Champions

Mother Reresa Faithful

The 2016 Olympics in Rio de Janeiro have ended and the teams with their champions are home parading their national heroes.  American Gold Medalists will soon be appearing on retail shelves promoting everything from cereal to sportswear.  Children competing in Olympic sanctioned sports look up to our Olympic athletes as role models.  Some of those children have hopes of some day being selected for our national teams.

People love champions.  The word “champion” traces back to the Middle Ages in Late Latin as “campiōn”.  “Champion” can refer to a person who has defeated all other contenders in a competition.  It can also refer to anything that takes the blue ribbon in a competition; a best of show photo, a top prize winning pie or a blue ribbon pig.  A champion can also be the victor on a battlefield.  You can be a champion while championing a cause.  You can be a champion of the homeless while championing the cause of low cost shelter development.  Like the champion athletes, some social champions are high visibility, well known celebrities.  Others carry their passions and pursue their causes with no demand for name recognition or glory, and yet their efforts have tremendous impact.  Some who come to mind are the martyred Archbishop Oscar Romero and Father Ragheed Ganni and also Mother (soon to be Saint) Teresa of Calcutta.

You see – there’s more to being a champion than being number one.  However, most people don’t long remember those who come in second, or third – or last.  I remember watching films of the 1968 Mexico City Summer Olympics; specifically, films of John Stephen Akwhari, the Tanzanian marathon runner who, despite his injuries from a terrible fall, continued running and entered the stadium over an hour after every other runner had finished.  When asked why he didn’t quit after his fall, Akwhari simply said “My country did not send me five thousand miles to start the race.  They sent me five thousand miles to finish the race.”  He received a standing ovation from all who remained in the stadium after the awards ceremony, and you can be sure all who saw him run around that track remember the name of the man who came in last.  He is their champion.

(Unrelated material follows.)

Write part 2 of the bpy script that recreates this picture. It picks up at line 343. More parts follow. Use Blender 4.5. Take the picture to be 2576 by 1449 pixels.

Abby D’Agostino and Nikki Hamblin went to Rio to run in the women’s 5,000 meter race.  Neither had any idea they would be remembered for much more than their running.  As champion athletes selected for their American and New Zealand women’s track teams respectively, these women were already warriors on the track.  That competitiveness may have led to the collision and fall that took place during a qualifying heat in Rio; it’s difficult to say with certainty.  What can be, and was said is what defined these women’s championship moment for the rest of their lives.  Being a champion can require you to empty yourself of ambition and sacrificially focus on the needs of another.  When the severely injured D’Agostino saw Hamblin lying on the track, she turned back to help her up.  The American later said in a statement to the media “Although my actions were instinctual at that moment, the only way I can and have rationalized it is that God prepared my heart to respond that way… This whole time here he’s made clear to me that my experience in Rio was going to be about more than my race performance — and as soon as Nikki got up I knew that was it.”  I guess being a champion is always about winning a medal or a trophy, but it IS always about faithfully doing what God has enabled you to do, the way He tells you to do it, when He tells you to do it – no matter what.